I’m currently writing a whitepapers on ‘IT Continuity for Schools’ which I hope to release next month which discusses the impact of a scenario where a schools loses all their data, power is lost to the school or a fire breaks out that wipes out the whole school network.
With the riots going on in my home town of Birmingham with the age of some of the students, I am concerned that the youths will take opportunity to attack the empty schools, loot the computers and cause as much mess as possible that will prevent them going back to school in 3 weeks time.
I do hope that this does not happen but wanted to publish some guidance for those who work in schools and if you are not affected by the riots maybe you need to consider this anyway.
In the event of a school fire
Have you considered what might happen if you ever lost all your school data?

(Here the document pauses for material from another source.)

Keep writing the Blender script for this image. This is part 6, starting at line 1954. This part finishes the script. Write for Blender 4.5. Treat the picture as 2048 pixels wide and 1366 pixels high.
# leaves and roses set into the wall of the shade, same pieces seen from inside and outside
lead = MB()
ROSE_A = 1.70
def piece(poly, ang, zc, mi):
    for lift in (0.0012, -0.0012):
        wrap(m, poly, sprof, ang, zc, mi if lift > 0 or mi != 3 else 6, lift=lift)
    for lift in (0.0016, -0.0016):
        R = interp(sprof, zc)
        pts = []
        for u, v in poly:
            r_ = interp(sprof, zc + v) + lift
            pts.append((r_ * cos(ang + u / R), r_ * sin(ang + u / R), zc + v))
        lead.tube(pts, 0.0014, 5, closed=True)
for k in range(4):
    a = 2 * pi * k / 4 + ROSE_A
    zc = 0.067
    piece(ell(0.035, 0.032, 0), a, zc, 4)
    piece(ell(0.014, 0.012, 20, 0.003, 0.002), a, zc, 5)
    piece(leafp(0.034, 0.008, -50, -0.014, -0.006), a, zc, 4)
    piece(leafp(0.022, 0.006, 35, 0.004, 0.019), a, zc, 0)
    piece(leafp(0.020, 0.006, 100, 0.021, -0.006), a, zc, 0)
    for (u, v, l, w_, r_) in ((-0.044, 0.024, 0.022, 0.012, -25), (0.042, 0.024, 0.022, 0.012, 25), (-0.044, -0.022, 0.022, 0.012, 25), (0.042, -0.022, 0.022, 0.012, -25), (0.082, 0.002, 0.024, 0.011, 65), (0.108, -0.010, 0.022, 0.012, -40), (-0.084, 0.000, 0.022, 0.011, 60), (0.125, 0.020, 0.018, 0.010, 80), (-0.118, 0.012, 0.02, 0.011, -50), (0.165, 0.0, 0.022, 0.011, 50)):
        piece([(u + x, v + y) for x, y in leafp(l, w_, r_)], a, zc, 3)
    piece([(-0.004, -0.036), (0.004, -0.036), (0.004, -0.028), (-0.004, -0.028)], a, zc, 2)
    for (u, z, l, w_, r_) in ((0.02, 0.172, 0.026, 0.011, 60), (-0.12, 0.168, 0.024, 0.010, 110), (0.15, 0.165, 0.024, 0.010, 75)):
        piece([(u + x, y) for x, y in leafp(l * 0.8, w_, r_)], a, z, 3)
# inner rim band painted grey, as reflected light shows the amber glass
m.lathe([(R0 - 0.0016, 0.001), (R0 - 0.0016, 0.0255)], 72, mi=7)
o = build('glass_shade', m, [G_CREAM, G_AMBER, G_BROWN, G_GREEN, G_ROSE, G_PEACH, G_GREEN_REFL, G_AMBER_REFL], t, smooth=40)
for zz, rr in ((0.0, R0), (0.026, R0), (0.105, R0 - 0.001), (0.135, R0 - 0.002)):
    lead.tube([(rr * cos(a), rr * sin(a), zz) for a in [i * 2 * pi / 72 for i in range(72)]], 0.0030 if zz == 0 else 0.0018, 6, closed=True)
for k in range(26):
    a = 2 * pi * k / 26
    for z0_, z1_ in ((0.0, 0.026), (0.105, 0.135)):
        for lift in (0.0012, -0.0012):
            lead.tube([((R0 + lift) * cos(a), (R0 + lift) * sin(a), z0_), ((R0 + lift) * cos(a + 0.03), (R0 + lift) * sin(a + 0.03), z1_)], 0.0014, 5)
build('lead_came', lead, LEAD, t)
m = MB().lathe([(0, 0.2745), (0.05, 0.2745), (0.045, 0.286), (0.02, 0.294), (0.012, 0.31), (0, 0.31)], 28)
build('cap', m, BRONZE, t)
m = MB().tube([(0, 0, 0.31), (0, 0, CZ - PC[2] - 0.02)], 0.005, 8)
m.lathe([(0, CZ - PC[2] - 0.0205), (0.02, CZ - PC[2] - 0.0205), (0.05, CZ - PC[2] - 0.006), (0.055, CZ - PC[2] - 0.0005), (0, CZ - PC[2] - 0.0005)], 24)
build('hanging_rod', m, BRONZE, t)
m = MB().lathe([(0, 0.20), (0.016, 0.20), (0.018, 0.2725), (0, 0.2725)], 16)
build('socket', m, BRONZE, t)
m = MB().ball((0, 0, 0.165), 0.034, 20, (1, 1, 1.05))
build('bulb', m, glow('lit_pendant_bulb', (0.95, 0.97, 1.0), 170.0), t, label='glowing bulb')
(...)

Maybe this is due to disk failure, or a server becoming faulty and you have to wait for an engineer from HP or Dell to replace parts. I guess you’re thinking ‘that’s not an issue, I have my back up tapes’. So let put some scenarios together that might make you reconsider how your data is stored, backed up, located and restored.
Your server room is located in a secure place in your school, only your team can access the servers, you have air-con to ensure servers are cool. There are classrooms around the server room but no one can get access so all is good, never had a problem with servers in the server cabinet or any failures.
While packing up a teacher leaves a cooker on in the home economics room by mistake or the science prep staff didn’t quite put the equipment away properly from the last experiment of the day. Which ever scenario it is, a fire has broken out during the night at the school causing wide spread damage in certain part of the school and has also claimed your server room. Your data has gone.
So what have you lost? From a physical network point of view you lost these
- All of your servers
- Internet connectivity hardware
- Networking infrastructure
But of course these run the following services in the school
- Management Information Systems, student records, staff information, timetable etc
- Data including personal and shared documents
- Virtual Learning Platform including learning content, modules and grades
- Every email every sent in the school
Following all this, here are set of questions to help evaluate your network to get you on right tracks quicker.
- How often do you perform your back up?
- Where do you store you back up todays?
- Any where near the server room?
- Should they be offsite?
Guidance from this blog post
I’m not trying to worry anyone here and you might think that I’m talking a load of rubbish but I felt like I needed to share this and pass on some thoughts, maybe do my thing for the community.
Ensure you have the right backup for any possibility, your data is secure, on site and off site!
There is a lot more to this guidance around data, storing data in the cloud, network infrastructure and cabling and restoring systems as quickly as possible
A warning to us all, threat of fires is very real, I’ve known of 2/3 schools with arson attacks by pupils/former pupils. Though not to blame solely our youth, I’ve worked in a school where a member of staff was working in the holidays, she sent a big print job to a small laser printer, it over heated/some kind of fault which caused a fire, the whole block was lost.